NUWC Division Newport engineer, lawyer team to win Vice Adm. Harold G. Bowen Award for Patented Inventions

Inspiration truly can strike at any time.

For Dr. David Tonn, an engineer in the Naval Undersea Warfare Center (NUWC) Division Newport’s Undersea Warfare Electromagnetic Systems Department, his idea for revolutionizing the Submarine Mast Antenna Controller came not in a laboratory, but rather while mowing the lawn one Saturday morning.

“This problem was bouncing around my head while I was driving along, cutting the grass, and all of a sudden, the idea came to me. AHA! That’s how to do it,” Tonn said. “It really, truly, does come when you least expect it. Sometimes they’re the result of a deliberate engineering process, but sometimes it’s just an idea that comes to you out of the blue that pans out.”

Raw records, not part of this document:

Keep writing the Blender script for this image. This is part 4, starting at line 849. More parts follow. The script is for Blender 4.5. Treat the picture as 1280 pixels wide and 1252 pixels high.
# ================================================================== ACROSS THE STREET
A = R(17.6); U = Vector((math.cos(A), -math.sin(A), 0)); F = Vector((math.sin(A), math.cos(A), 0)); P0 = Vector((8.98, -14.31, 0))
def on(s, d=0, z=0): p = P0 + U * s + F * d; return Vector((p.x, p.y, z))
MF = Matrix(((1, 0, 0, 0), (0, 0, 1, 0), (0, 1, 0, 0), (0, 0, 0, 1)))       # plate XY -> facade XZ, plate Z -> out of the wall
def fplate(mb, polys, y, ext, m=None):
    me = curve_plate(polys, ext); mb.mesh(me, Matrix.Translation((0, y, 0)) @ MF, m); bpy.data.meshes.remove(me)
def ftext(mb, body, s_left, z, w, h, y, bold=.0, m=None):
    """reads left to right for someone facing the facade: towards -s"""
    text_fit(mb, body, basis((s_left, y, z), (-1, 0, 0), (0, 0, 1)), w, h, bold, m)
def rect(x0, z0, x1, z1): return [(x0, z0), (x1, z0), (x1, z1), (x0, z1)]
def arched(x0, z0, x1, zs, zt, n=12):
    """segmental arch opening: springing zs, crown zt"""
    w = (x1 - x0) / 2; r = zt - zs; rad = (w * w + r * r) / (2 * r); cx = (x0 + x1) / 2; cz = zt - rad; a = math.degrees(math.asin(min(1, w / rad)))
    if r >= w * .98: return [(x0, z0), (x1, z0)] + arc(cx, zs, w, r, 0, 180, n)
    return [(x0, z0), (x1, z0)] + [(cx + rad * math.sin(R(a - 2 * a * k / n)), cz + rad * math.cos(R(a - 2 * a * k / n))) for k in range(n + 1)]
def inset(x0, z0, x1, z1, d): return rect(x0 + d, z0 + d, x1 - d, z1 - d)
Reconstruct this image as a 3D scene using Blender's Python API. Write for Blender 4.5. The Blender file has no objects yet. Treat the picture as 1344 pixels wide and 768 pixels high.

After he finished mowing the lawn, Tonn rushed into his house in Charlestown, Rhode Island, to begin sketching out his idea on a piece of paper so that he did not forget it over the weekend.

Those thoughts, scrawled on a piece of paper one Saturday morning, led to an invention that is used on 64 U.S. Navy submarines and has saved the fleet more than $15 million.

For his efforts, Tonn, along with associate counselor Jean-Paul Nasser of Division Newport’s Office of Counsel, who is a resident of Fall River, Massachusetts, were awarded the 2018 Vice Adm. Harold G. Bowen Award for Patented Inventions.

“I have been very fortunate and very blessed in my career to have something that I’ve worked on that has actually made it out into the fleet,” said Tonn, who began his career at the New London detachment in 1995. “It’s pretty amazing. It’s one thing I like about my job here is we have a chance to really make a difference.”

The invention — U.S. Patent number 8,063,838 (link: https://patents.google.com/patent/US8063838) — which reduced the complexity of the antenna controller unit (ACU), saves approximately $230,000 per installation. As recipients of this award, presented on behalf of the Office of Naval research (ONR), both Tonn and Nasser received a plaque and a cash award.

The award is named in honor of Vice Adm. Harold G. Bowen, who was the first chief of Naval Research. He was responsible for the establishment of a “grass roots” patent system within the Navy and instrumental in the creation of ONR.

While Tonn and Nasser were only recently recognized with the Bowen Award, the work getting to this point dates back more than a decade.

“It was about 1998 when I started working on this project. I was looking to improve and modernize radio room hardware,” Tonn said. “I had this tough problem: How do we take this antenna controller that’s about the size of a big, old-fashioned microwave oven and make it into something that can be remotely controlled and fit into this new equipment rack?”

Once Tonn solved this problem and it became time to apply for a patent, Nasser became involved. It is a familiar process to Tonn, who has 28 patents in his nearly 25-year career at Division Newport.

“Working with Dave is such an absolute pleasure. He’s one of our Thomas Edisons,” Nasser, who has worked at Division Newport since 2002, said. “Maybe he doesn’t have the most patents issued at NUWC, but he’s up there as far as quality of inventions and stature as an inventor. He’s in the top five or 10 since I’ve been here.”

Nasser explained that there are three requirements patent attorneys looks for in filing an application: Is it new or novel? Is it non-obvious? Is it useful? Useful is usually the easiest to prove, Nasser said, with determining if this particular invention is new the next most difficult. Non-obvious is the most challenging to prove, which requires the attorney and inventor to be particularly sound in their filing.

“The U.S. Patent and Trademark Office is part of the Department of Commerce, and they have a whole staff of folks who are called patent examiners. They are subject matter experts in very, very narrow fields of engineering and science,” Nasser said. “You better know what you’re talking about, and your inventor better know what they’re talking about, because you’re not going to get nonsense by these people.”

Accordingly, Nasser emphasized that good patents need to be clear but also to the point.

“I’m very thankful to JP and everyone in legal for all of their support in developing this patent and several others as well,” Tonn said. “This is a great honor.”